Former Army Ranger enters plea in 2006 death of his roommate in Gaithersburg, avoiding third trial.
by Virginia Terhune
This story was updated at 5:20 p.m. May 18, 2015. It was corrected at 7:30 p.m. May 19, 2015. An explanation follows the story.
A former Army Ranger accused of killing his roommate in Gaithersburg in 2006 has reached a plea agreement that lets him go free after serving more than five years in prison.
On Thursday, Gary James Smith, 32, now living in Olney, entered an Alford plea in Montgomery Circuit Court to involuntary manslaughter in the death of fellow soldier Michael McQueen.
An Alford plea means Smith does not admit guilt but acknowledges that there is evidence that could convict him.
Twice, Smith was convicted of killing McQueen, but both convictions were thrown out on appeal. A third trial had been scheduled for this month.
As part of the agreement, Smith pleaded guilty to a charge of reckless endangerment.
“He wanted a compromise that would end this,” his attorney, Andrew Jezic, said Thursday about the agreement reached with the Montgomery County State’s Attorney’s Office and McQueen’s family.

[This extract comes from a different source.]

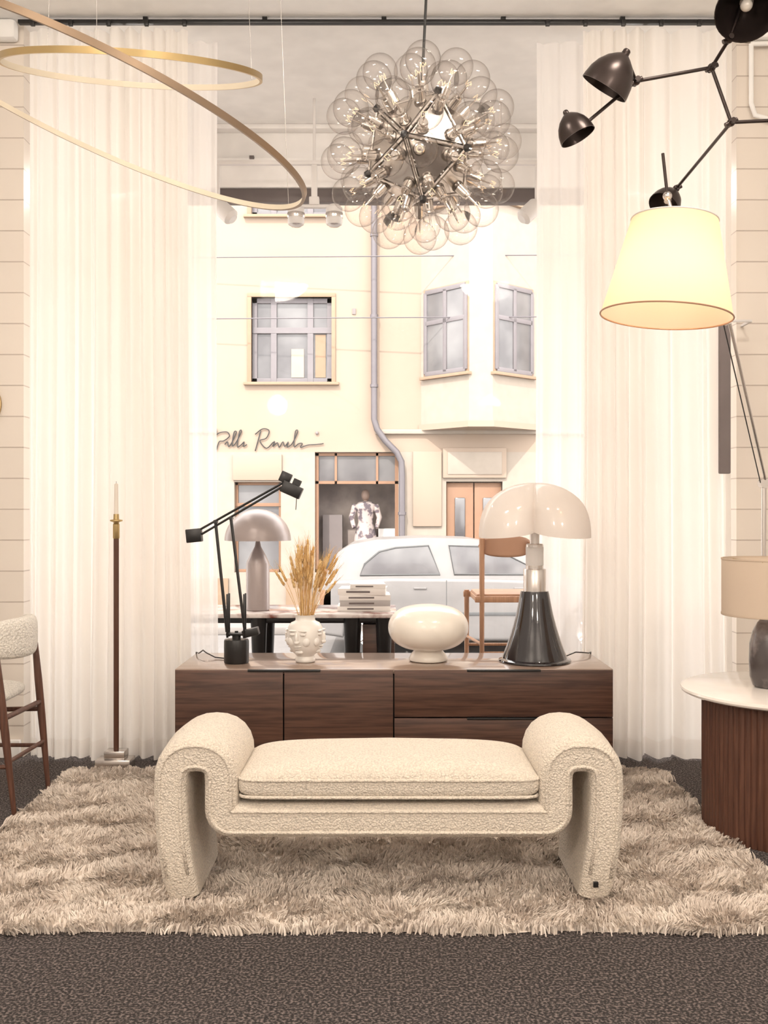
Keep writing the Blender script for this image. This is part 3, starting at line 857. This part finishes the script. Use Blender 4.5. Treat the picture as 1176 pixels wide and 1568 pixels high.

The end result is that Smith is free to continue studying engineering at Montgomery College and working as a carpenter.
“It means I now have a chance to move on with my life, go to school and be with my family members,” Smith said Thursday.
Representatives of McQueen’s family could not be reached for comment.
“Today’s sentencing of Gary Smith, Jr., is the culmination of years of effort in holding him accountable in the death of Michael McQueen,” Ramon Korionoff, a spokesman for the state’s attorney’s office, wrote in an email Thursday. “It won’t bring the victim back but hopefully it can start the family on the road to healing.”
Smith was originally charged with murder after police found McQueen, 22, dead of a gunshot wound inside the Gaithersburg apartment he shared with Smith. Smith was found outside the apartment crying and covered in blood.
The question for a jury to decide was whether Smith shot McQueen or whether McQueen committed suicide, Jezic said.
In Smith’s first trial in 2008, the jury found him not guilty of first- and second-degree murder, but guilty of depraved heart murder, a crime which is not intentional, Jezic said.
The jury’s verdict was overturned by the state’s Court of Appeals in 2011.
In Smith’s second trial in 2012, the jury found Smith not guilty of depraved heart murder, but guilty of involuntary manslaughter. That conviction was overturned by the Maryland Court of Special Appeals last August.
Smith was released from prison in October and has been living under house arrest until the plea agreement was reached in April, Smith’s criminal defense attorney Jezic said.
Under the agreement, Circuit Court Judge Joseph Dugan Jr. gave Smith credit for time served in prison and ordered a period of unsupervised probation. Smith will not be allowed to have firearms for 18 months, Jezic said.
If Smith had gone through another jury trial, he would have run the risk of being found guilty, Jezic said.
Smith said that would mean losing more time than he already has missed with family and friends, including his elderly grandparents.
“It was hard not to be there for them during my two stints in prison,” said Smith, who spent time in Hagerstown-area and Salisbury prisons while waiting for state appeals courts to rule in his case.
Last weekend, Smith said he went to the beach with his girlfriend after not seeing the Atlantic Ocean for nine years.
“It was great. We had a phenomenal time,” he said.
According to the agreement, Smith may ask for a reconsideration of his Alford plea for involuntary manslaughter in 4½ years and ask for probation before judgment.
If granted, the involuntary manslaughter can be expunged from his record, Jezic said, but the reckless endangerment charge will remain.
An earlier version of this story mistakenly said McQueen was convicted in the 2008 trial.